**PROMPT**. Look below for the line with "Recreate this scene" and the line with "from mathutils import noise as mnoise"; repeat exactly those two lines and all lines between them, but no pictures.
****************************************
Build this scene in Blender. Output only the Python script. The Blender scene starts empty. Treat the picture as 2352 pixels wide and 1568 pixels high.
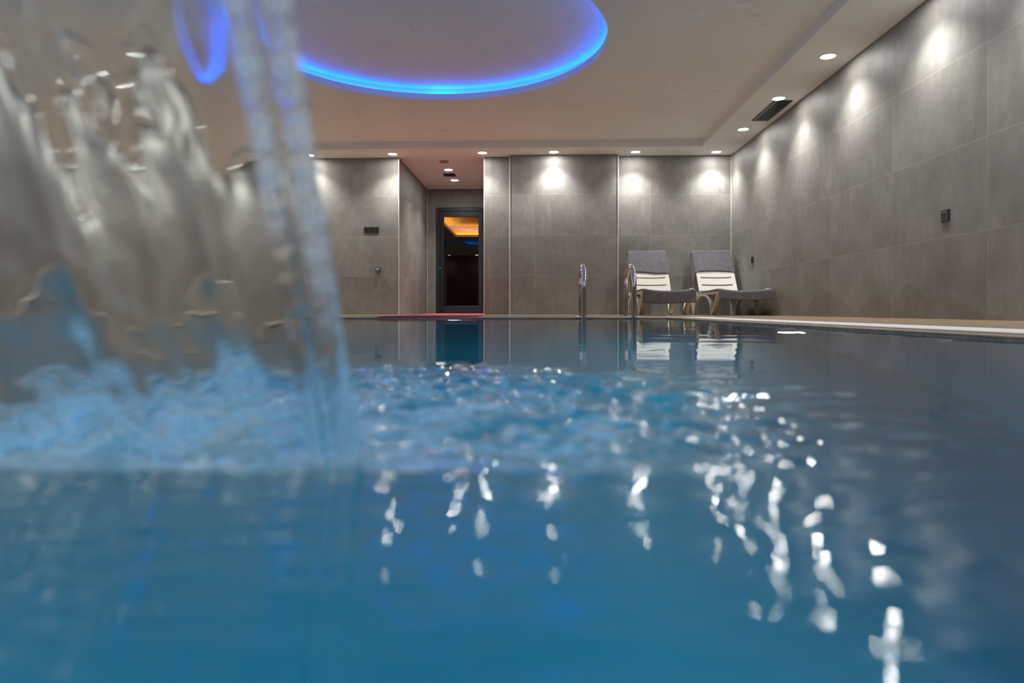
import bpy, bmesh, math, random
import numpy as np
from mathutils import Vector, Matrix
random.seed(7)
sc = bpy.context.scene
col = sc.collection
PI = math.pi

# ------------------------------------------------------------------ camera, world, exposure
CAM_H = 0.061
cam_d = bpy.data.cameras.new('camera')
cam = bpy.data.objects.new('camera', cam_d)
col.objects.link(cam)
cam.location = (0, 0, CAM_H)
cam.rotation_euler = (PI / 2, 0, math.atan2(55, 1568))
cam_d.lens = 24.0
cam_d.sensor_width = 36.0
cam_d.shift_y = -71 / 2352
cam_d.clip_start = 0.01
cam_d.clip_end = 60
cam_d.dof.use_dof = True
cam_d.dof.focus_distance = 7.0
cam_d.dof.aperture_fstop = 4.5
cam_d.dof.aperture_blades = 7
sc.camera = cam

w = bpy.data.worlds.new('world')
sc.world = w
w.use_nodes = True
w.node_tree.nodes['Background'].inputs[0].default_value = (0.02, 0.02, 0.02, 1)
w.node_tree.nodes['Background'].inputs[1].default_value = 0.0

sc.view_settings.view_transform = 'Standard'
sc.view_settings.look = 'None'
sc.view_settings.exposure = 0.27
sc.view_settings.gamma = 1.0
sc.view_settings.use_curve_mapping = False
cy = sc.cycles
cy.max_bounces = 10
cy.diffuse_bounces = 5
cy.glossy_bounces = 4
cy.transmission_bounces = 9
cy.caustics_reflective = False
cy.caustics_refractive = True
cy.sample_clamp_indirect = 4.0
cy.use_denoising = True
cy.use_adaptive_sampling = True
cy.adaptive_threshold = 0.02

DOWN_W = 80.0        # downlight spot power
DOWN_COL = (1.0, 1.0, 0.97)
POOL_W = 19.0        # underwater lamp power
POOL_COL = (0.75, 0.95, 1.0)
RING_E = 27.0         # blue cove strip emission

# ------------------------------------------------------------------ dimensions
XR, XL = 2.8826, -4.90           # side walls
YB, YF, YA = 10.18, -2.60, 12.85  # back wall, rear wall, alcove wall
ZS, ZT = 2.355, 2.458            # soffit, tray ceiling
PX0, PX1, PY0, PY1 = -3.15, 1.12, -0.45, 5.87   # pool water
ZW = -0.010                      # water level
CO, GR = 0.12, 0.40              # coping and grating outer offsets

# ------------------------------------------------------------------ helpers
def tag(o, label=None, cat=None, group=None, kind=None):
    if label: o['label'] = label
    if cat: o['category'] = cat
    if group: o['group'] = group
    if kind: o['kind'] = kind
    return o

def empty(name, loc=(0, 0, 0), rot=(0, 0, 0)):
    o = bpy.data.objects.new(name, None)
    o.empty_display_size = 0.1
    o.location = loc
    o.rotation_euler = rot
    col.objects.link(o)
    return o

def obj(name, bm, mat, parent=None, smooth=False, loc=None):
    me = bpy.data.meshes.new(name)
    bmesh.ops.recalc_face_normals(bm, faces=bm.faces)
    if smooth:
        for f in bm.faces: f.smooth = True
        for e in bm.edges:
            if len(e.link_faces) == 2 and e.calc_face_angle(0) > 0.7: e.smooth = False
    bm.to_mesh(me)
    bm.free()
    me.materials.append(mat)
    o = bpy.data.objects.new(name, me)
    col.objects.link(o)
    if parent: o.parent = parent
    if loc: o.location = loc
    return o

def copy_tree(o, parent=None):
    c = o.copy()
    col.objects.link(c)
    if parent: c.parent = parent
    for ch in list(o.children): copy_tree(ch, c)
    return c

def bx(bm, x0, x1, y0, y1, z0, z1, bev=0.0):
    vs = [bm.verts.new((x, y, z)) for x in (x0, x1) for y in (y0, y1) for z in (z0, z1)]
    q = [(0, 1, 3, 2), (4, 6, 7, 5), (0, 4, 5, 1), (2, 3, 7, 6), (0, 2, 6, 4), (1, 5, 7, 3)]
    fs = [bm.faces.new([vs[i] for i in f]) for f in q]
    if bev > 0:
        es = list({e for f in fs for e in f.edges})
        bmesh.ops.bevel(bm, geom=es, offset=bev, segments=2, profile=0.5, affect='EDGES')

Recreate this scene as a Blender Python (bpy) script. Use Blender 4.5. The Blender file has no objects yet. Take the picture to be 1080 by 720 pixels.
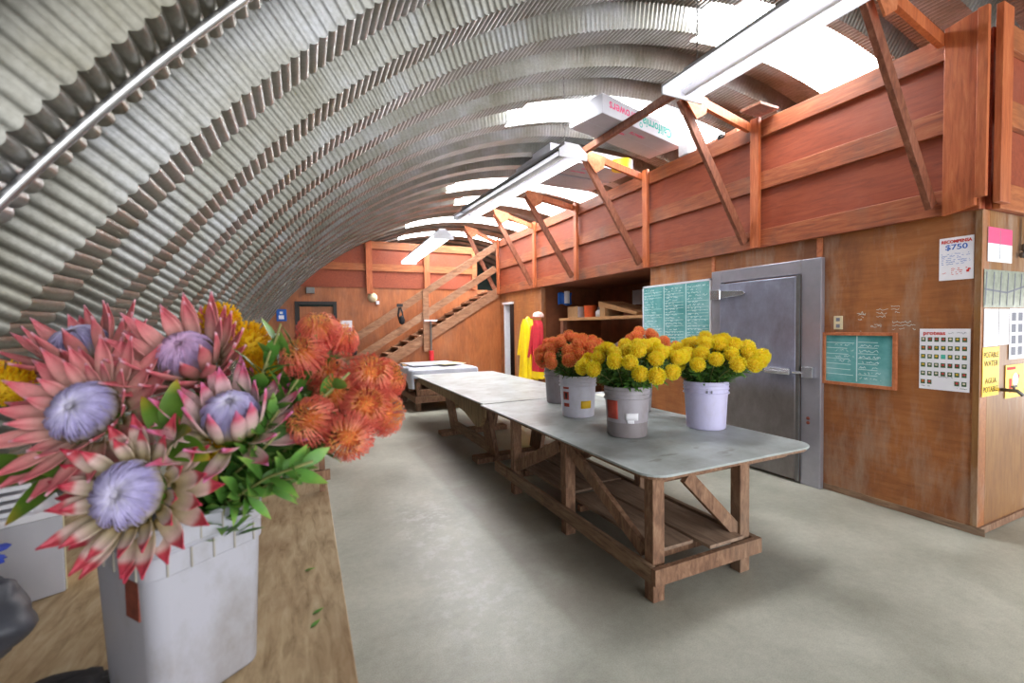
import bpy, math, random
from mathutils import Vector, Matrix, Quaternion, Euler
from mathutils import noise as mnoise

random.seed(7)
PI = math.pi
SC = bpy.context.scene
COL = SC.collection

# ------------------------------------------------------------------ camera
cam_d = bpy.data.cameras.new('camera')
cam = bpy.data.objects.new('camera', cam_d)
COL.objects.link(cam)
R3 = Matrix(((0.9071, 0.0290, -0.4199), (-0.4206, 0.0246, -0.9069), (-0.0160, 0.9993, 0.0345)))
cam.matrix_world = Matrix.Translation((0, 0, 1.5)) @ R3.to_4x4()
cam_d.sensor_width = 36.0
cam_d.lens = 475.0 / 1080.0 * 36.0
cam_d.clip_start = 0.05
cam_d.dof.use_dof = True
cam_d.dof.focus_distance = 4.2
cam_d.dof.aperture_fstop = 2.4
SC.camera = cam

# ------------------------------------------------------------------ world, lamps, exposure
world = bpy.data.worlds.new('world')
SC.world = world
world.use_nodes = True
bg = world.node_tree.nodes['Background']
bg.inputs[0].default_value = (0.86, 0.93, 1.0, 1)
bg.inputs[1].default_value = 0.5


def area(name, loc, rot, sx, sy, power, col=(1, 1, 1)):
    d = bpy.data.lights.new(name, 'AREA')
    d.shape = 'RECTANGLE'
    d.size, d.size_y, d.energy, d.color = sx, sy, power, col
    o = bpy.data.objects.new(name, d)
    o.location, o.rotation_euler = loc, rot
    COL.objects.link(o)
    return o


# daylight entering by the open front end of the hut (behind the camera) and its side bay
area('daylight_front', (3.6, -3.2, 1.9), (PI / 2, 0, 0), 8.0, 3.4, 165, (0.98, 0.98, 1.0))
area('daylight_bay', (8.6, -0.6, 1.7), (PI / 2, 0, PI / 2 + 0.15), 3.6, 2.6, 125, (1.0, 0.97, 0.92))
SKY_EMIT = 10.0

SC.view_settings.view_transform = 'Standard'
SC.view_settings.look = 'None'
SC.view_settings.gamma = 1.0
SC.view_settings.use_curve_mapping = False
SC.view_settings.exposure = 1.08


# ------------------------------------------------------------------ materials
def srgb(r, g, b):
    f = lambda c: (c / 12.92) if c <= 0.04045 else ((c + 0.055) / 1.055) ** 2.4
    return (f(r / 255), f(g / 255), f(b / 255), 1)


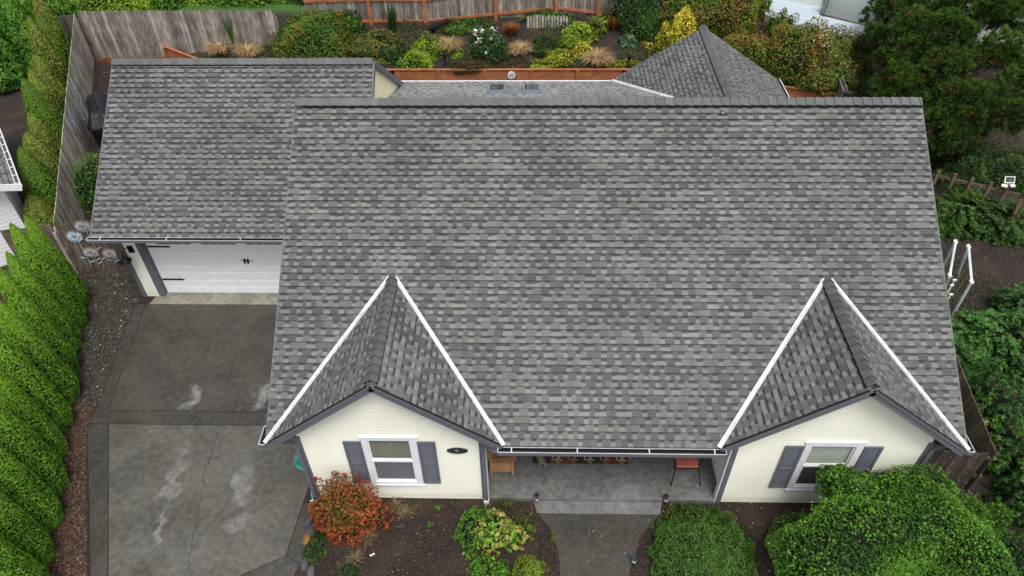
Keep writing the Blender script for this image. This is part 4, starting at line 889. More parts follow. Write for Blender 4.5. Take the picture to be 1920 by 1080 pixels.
****************************************
**COMPLETED TASK**.
Recreate this scene as a Blender Python (bpy) script. Use Blender 4.5. The Blender file has no objects yet. Take the picture to be 1080 by 720 pixels.
import bpy, math, random
from mathutils import Vector, Matrix, Quaternion, Euler
from mathutils import noise as mnoise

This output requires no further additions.